## start
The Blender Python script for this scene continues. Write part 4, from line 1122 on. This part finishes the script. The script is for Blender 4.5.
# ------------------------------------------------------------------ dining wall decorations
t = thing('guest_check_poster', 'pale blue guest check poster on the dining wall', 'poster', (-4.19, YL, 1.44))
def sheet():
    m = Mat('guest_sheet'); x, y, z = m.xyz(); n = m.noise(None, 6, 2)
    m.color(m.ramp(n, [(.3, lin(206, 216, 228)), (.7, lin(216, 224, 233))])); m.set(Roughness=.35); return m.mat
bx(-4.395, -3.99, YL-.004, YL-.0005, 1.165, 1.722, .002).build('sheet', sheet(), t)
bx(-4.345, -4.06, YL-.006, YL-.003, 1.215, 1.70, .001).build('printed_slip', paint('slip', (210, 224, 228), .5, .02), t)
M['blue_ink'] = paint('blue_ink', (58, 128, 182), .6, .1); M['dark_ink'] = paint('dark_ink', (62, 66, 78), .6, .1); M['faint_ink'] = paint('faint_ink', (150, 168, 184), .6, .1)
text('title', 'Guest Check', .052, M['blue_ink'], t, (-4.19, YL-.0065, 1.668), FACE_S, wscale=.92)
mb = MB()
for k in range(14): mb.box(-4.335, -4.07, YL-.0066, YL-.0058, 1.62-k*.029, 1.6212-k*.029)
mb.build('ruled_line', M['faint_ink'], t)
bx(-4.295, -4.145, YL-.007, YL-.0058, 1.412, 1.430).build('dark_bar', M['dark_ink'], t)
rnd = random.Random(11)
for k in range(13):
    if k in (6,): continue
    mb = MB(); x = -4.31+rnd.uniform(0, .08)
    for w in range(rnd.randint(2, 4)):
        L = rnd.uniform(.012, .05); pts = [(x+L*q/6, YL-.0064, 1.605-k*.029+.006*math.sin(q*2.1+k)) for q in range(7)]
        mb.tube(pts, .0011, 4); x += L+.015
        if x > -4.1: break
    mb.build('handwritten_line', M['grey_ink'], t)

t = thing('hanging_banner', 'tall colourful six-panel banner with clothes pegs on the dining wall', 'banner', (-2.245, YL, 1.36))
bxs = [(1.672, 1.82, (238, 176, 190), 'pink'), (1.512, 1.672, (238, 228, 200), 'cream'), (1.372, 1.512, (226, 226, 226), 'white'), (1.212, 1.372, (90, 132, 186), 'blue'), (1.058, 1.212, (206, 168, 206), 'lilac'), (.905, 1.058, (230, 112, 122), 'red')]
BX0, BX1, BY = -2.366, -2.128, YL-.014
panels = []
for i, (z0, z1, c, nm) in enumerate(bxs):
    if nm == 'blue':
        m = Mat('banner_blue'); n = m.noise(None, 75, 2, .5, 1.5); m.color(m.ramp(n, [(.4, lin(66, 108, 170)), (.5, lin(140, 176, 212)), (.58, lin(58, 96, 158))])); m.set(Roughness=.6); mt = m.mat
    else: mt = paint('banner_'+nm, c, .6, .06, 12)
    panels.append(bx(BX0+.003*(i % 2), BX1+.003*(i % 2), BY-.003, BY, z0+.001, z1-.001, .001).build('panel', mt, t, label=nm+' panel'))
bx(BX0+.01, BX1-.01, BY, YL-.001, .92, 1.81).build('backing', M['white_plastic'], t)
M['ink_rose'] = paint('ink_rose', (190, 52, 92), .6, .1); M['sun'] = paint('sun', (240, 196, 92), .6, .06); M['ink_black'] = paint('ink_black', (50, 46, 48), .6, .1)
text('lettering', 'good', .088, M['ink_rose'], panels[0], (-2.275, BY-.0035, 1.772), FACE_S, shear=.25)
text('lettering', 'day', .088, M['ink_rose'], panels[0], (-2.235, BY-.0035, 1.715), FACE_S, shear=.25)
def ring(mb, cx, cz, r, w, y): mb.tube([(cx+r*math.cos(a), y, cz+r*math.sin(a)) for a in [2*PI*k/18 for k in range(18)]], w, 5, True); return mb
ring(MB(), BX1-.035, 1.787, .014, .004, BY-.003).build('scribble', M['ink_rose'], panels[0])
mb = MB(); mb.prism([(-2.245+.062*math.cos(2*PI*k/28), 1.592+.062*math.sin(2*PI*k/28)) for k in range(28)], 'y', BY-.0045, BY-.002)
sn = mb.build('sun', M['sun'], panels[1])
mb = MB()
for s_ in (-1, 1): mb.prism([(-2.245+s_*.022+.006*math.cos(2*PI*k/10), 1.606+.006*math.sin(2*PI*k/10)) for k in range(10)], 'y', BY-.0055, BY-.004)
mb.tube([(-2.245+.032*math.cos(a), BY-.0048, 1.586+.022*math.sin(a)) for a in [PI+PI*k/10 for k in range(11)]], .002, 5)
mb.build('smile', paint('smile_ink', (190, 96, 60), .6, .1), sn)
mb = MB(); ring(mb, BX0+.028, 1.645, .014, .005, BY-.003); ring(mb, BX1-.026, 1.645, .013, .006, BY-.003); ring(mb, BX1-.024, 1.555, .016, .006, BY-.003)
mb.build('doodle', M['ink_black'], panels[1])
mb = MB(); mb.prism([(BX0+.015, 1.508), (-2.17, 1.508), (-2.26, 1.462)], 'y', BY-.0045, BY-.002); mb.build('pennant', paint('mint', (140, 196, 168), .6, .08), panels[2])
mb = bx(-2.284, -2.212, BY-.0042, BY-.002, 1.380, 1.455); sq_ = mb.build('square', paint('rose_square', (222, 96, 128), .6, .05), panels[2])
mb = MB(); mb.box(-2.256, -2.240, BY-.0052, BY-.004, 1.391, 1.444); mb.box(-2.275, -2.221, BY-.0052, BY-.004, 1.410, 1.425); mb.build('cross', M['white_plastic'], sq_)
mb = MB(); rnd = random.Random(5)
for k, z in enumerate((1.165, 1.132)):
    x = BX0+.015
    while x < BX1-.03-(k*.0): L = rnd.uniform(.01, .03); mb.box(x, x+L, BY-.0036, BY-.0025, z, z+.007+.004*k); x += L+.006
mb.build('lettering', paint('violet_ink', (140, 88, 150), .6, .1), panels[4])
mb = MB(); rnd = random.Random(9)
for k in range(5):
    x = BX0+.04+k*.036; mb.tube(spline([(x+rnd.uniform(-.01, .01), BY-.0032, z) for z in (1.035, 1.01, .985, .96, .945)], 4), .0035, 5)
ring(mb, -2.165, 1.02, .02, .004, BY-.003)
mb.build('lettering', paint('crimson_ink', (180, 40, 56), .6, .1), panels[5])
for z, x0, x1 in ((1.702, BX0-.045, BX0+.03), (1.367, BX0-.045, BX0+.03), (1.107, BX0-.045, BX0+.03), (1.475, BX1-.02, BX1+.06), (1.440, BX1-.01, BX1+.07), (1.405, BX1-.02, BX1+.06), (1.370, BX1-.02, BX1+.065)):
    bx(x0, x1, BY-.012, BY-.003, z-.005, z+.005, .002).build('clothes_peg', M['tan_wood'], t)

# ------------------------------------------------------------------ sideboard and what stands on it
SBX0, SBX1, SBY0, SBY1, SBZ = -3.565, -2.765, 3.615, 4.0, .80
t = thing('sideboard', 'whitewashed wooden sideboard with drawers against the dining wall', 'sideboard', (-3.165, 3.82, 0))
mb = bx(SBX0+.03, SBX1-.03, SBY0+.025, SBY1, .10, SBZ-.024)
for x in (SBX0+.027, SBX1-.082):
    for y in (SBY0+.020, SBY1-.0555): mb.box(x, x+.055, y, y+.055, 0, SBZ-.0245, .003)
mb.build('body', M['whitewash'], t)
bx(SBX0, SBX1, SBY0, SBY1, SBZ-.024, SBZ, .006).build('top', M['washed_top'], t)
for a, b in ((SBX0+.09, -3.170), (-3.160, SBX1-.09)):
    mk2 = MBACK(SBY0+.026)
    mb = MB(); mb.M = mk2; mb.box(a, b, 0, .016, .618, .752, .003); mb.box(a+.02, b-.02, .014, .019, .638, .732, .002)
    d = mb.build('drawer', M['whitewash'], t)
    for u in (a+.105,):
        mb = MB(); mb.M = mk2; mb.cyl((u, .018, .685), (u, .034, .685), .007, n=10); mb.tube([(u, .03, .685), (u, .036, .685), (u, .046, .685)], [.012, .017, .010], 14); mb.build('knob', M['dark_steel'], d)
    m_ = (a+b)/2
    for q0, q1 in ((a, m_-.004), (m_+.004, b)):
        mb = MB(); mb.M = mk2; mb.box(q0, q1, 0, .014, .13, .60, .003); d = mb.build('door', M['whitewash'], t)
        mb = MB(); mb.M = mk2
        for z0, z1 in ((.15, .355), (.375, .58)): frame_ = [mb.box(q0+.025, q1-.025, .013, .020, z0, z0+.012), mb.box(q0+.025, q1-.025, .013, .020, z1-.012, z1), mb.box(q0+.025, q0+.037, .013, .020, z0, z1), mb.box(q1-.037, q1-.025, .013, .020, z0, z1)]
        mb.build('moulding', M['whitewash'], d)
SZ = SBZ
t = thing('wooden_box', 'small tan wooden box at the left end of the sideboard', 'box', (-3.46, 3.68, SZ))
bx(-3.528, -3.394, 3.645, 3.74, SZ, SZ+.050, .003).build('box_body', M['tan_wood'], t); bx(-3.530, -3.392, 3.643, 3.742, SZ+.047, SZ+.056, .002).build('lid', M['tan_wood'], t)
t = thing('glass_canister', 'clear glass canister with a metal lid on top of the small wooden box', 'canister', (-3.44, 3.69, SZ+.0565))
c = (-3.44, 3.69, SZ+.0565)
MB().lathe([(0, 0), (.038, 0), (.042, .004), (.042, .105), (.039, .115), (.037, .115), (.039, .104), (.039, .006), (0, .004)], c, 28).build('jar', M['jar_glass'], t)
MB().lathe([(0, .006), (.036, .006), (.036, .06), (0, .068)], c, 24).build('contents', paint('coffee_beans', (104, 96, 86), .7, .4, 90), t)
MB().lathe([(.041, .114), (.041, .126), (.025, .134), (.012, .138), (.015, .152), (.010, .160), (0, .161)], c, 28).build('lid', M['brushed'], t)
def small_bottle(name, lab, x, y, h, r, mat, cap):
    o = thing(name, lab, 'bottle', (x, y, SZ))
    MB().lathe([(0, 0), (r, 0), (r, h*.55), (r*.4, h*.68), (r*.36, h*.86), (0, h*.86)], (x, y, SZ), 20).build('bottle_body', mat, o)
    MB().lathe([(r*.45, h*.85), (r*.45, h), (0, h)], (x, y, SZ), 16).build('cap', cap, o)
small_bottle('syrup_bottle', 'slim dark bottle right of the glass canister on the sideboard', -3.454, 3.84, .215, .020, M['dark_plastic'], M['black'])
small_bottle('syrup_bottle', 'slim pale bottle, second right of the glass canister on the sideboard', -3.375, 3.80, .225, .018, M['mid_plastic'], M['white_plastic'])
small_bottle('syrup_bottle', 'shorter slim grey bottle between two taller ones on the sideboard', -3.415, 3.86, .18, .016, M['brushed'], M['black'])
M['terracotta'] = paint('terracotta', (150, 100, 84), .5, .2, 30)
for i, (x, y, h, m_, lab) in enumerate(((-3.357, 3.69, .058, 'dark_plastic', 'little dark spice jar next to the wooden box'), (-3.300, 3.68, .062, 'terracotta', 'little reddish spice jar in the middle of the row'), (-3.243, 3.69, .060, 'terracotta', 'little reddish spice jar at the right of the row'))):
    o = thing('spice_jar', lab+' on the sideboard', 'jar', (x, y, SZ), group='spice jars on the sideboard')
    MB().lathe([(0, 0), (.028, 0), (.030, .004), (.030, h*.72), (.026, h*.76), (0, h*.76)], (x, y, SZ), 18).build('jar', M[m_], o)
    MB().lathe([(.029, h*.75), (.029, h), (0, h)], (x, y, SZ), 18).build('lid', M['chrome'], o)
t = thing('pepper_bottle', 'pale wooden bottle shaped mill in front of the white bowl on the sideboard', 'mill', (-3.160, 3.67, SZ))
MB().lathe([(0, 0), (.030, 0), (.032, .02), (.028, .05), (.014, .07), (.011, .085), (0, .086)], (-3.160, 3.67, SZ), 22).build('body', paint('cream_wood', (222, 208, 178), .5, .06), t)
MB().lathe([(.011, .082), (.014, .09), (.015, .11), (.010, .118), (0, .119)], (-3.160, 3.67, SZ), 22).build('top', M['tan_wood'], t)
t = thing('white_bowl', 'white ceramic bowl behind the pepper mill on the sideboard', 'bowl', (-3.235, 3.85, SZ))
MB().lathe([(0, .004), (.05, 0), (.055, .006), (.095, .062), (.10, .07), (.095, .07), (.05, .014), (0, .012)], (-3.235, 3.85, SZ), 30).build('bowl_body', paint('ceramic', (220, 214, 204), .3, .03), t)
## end
Quote the data above verbatim from its first line to the line that includes "mb.build('handwritten_line', M['grey_ink'], t)", with both boundary lines retained.

The Blender Python script for this scene continues. Write part 4, from line 1122 on. This part finishes the script. The script is for Blender 4.5.
# ------------------------------------------------------------------ dining wall decorations
t = thing('guest_check_poster', 'pale blue guest check poster on the dining wall', 'poster', (-4.19, YL, 1.44))
def sheet():
    m = Mat('guest_sheet'); x, y, z = m.xyz(); n = m.noise(None, 6, 2)
    m.color(m.ramp(n, [(.3, lin(206, 216, 228)), (.7, lin(216, 224, 233))])); m.set(Roughness=.35); return m.mat
bx(-4.395, -3.99, YL-.004, YL-.0005, 1.165, 1.722, .002).build('sheet', sheet(), t)
bx(-4.345, -4.06, YL-.006, YL-.003, 1.215, 1.70, .001).build('printed_slip', paint('slip', (210, 224, 228), .5, .02), t)
M['blue_ink'] = paint('blue_ink', (58, 128, 182), .6, .1); M['dark_ink'] = paint('dark_ink', (62, 66, 78), .6, .1); M['faint_ink'] = paint('faint_ink', (150, 168, 184), .6, .1)
text('title', 'Guest Check', .052, M['blue_ink'], t, (-4.19, YL-.0065, 1.668), FACE_S, wscale=.92)
mb = MB()
for k in range(14): mb.box(-4.335, -4.07, YL-.0066, YL-.0058, 1.62-k*.029, 1.6212-k*.029)
mb.build('ruled_line', M['faint_ink'], t)
bx(-4.295, -4.145, YL-.007, YL-.0058, 1.412, 1.430).build('dark_bar', M['dark_ink'], t)
rnd = random.Random(11)
for k in range(13):
    if k in (6,): continue
    mb = MB(); x = -4.31+rnd.uniform(0, .08)
    for w in range(rnd.randint(2, 4)):
        L = rnd.uniform(.012, .05); pts = [(x+L*q/6, YL-.0064, 1.605-k*.029+.006*math.sin(q*2.1+k)) for q in range(7)]
        mb.tube(pts, .0011, 4); x += L+.015
        if x > -4.1: break
    mb.build('handwritten_line', M['grey_ink'], t)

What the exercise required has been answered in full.